### STORED ROWS:
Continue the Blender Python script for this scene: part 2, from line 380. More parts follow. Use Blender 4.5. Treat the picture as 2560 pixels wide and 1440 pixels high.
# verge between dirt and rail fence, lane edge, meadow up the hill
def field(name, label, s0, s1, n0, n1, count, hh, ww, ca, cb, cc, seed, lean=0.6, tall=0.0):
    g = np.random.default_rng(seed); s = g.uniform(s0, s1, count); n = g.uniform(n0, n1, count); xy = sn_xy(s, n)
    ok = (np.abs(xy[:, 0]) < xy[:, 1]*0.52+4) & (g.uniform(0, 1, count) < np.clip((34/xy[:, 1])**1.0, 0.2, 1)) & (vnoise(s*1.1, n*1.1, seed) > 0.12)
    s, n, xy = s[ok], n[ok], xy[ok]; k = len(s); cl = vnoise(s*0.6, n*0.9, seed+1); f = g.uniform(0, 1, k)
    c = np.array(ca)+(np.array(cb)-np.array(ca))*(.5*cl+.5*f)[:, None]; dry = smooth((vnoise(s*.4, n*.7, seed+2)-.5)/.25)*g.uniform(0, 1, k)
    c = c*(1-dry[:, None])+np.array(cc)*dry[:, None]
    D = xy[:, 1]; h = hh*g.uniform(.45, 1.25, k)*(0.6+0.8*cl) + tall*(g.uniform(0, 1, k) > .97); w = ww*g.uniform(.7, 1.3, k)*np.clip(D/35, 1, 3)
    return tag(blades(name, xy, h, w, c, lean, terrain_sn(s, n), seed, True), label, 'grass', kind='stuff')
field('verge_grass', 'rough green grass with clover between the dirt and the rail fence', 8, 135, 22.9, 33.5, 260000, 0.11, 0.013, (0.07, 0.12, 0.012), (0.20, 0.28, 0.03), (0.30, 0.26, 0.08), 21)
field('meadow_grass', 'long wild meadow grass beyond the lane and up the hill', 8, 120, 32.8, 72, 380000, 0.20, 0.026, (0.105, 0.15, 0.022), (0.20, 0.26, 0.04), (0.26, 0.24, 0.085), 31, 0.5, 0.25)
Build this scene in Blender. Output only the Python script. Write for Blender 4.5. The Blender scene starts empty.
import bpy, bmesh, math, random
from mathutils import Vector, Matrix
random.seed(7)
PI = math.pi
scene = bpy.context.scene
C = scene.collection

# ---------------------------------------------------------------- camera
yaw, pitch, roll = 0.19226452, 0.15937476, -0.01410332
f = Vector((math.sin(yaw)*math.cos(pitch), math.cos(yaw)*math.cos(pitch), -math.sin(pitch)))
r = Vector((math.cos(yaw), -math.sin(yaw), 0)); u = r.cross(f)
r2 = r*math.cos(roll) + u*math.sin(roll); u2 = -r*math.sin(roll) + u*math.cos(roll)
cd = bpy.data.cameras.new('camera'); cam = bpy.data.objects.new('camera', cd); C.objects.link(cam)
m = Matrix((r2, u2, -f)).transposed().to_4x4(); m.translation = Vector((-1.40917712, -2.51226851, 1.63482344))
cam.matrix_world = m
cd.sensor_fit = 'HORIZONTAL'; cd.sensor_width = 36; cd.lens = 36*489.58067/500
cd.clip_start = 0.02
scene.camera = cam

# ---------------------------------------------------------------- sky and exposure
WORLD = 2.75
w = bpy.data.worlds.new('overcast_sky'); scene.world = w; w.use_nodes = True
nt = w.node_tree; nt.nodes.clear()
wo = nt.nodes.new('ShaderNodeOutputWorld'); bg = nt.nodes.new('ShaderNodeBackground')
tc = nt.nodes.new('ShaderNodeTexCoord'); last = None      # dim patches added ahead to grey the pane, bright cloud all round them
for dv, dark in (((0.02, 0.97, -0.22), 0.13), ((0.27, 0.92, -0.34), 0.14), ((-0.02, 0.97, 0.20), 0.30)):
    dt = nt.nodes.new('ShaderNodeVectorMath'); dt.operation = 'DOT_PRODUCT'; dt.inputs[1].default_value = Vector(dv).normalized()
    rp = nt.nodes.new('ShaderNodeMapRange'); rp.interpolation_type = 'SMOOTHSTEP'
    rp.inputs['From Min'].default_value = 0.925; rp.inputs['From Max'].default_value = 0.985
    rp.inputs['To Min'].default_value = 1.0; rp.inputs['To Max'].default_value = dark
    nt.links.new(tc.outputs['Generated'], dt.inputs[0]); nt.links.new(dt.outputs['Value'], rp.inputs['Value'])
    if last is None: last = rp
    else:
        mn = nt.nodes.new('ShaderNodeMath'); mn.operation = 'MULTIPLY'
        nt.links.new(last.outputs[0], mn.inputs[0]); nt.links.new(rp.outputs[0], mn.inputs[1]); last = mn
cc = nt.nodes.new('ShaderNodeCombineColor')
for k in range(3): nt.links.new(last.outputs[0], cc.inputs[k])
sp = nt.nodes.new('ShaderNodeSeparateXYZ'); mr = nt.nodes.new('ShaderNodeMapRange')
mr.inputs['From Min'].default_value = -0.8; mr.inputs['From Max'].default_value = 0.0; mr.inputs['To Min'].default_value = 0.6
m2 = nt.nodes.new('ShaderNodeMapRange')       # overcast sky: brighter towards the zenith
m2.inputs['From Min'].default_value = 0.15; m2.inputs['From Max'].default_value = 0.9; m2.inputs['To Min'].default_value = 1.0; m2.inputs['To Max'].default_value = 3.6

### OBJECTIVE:
Repeat exactly the lines from the first line of the records above through the line containing "C = scene.collection", both included, and nothing else.

### EXERCISE SOLUTION:
Continue the Blender Python script for this scene: part 2, from line 380. More parts follow. Use Blender 4.5. Treat the picture as 2560 pixels wide and 1440 pixels high.
# verge between dirt and rail fence, lane edge, meadow up the hill
def field(name, label, s0, s1, n0, n1, count, hh, ww, ca, cb, cc, seed, lean=0.6, tall=0.0):
    g = np.random.default_rng(seed); s = g.uniform(s0, s1, count); n = g.uniform(n0, n1, count); xy = sn_xy(s, n)
    ok = (np.abs(xy[:, 0]) < xy[:, 1]*0.52+4) & (g.uniform(0, 1, count) < np.clip((34/xy[:, 1])**1.0, 0.2, 1)) & (vnoise(s*1.1, n*1.1, seed) > 0.12)
    s, n, xy = s[ok], n[ok], xy[ok]; k = len(s); cl = vnoise(s*0.6, n*0.9, seed+1); f = g.uniform(0, 1, k)
    c = np.array(ca)+(np.array(cb)-np.array(ca))*(.5*cl+.5*f)[:, None]; dry = smooth((vnoise(s*.4, n*.7, seed+2)-.5)/.25)*g.uniform(0, 1, k)
    c = c*(1-dry[:, None])+np.array(cc)*dry[:, None]
    D = xy[:, 1]; h = hh*g.uniform(.45, 1.25, k)*(0.6+0.8*cl) + tall*(g.uniform(0, 1, k) > .97); w = ww*g.uniform(.7, 1.3, k)*np.clip(D/35, 1, 3)
    return tag(blades(name, xy, h, w, c, lean, terrain_sn(s, n), seed, True), label, 'grass', kind='stuff')
field('verge_grass', 'rough green grass with clover between the dirt and the rail fence', 8, 135, 22.9, 33.5, 260000, 0.11, 0.013, (0.07, 0.12, 0.012), (0.20, 0.28, 0.03), (0.30, 0.26, 0.08), 21)
field('meadow_grass', 'long wild meadow grass beyond the lane and up the hill', 8, 120, 32.8, 72, 380000, 0.20, 0.026, (0.105, 0.15, 0.022), (0.20, 0.26, 0.04), (0.26, 0.24, 0.085), 31, 0.5, 0.25)
Build this scene in Blender. Output only the Python script. Write for Blender 4.5. The Blender scene starts empty.
import bpy, bmesh, math, random
from mathutils import Vector, Matrix
random.seed(7)
PI = math.pi
scene = bpy.context.scene
C = scene.collection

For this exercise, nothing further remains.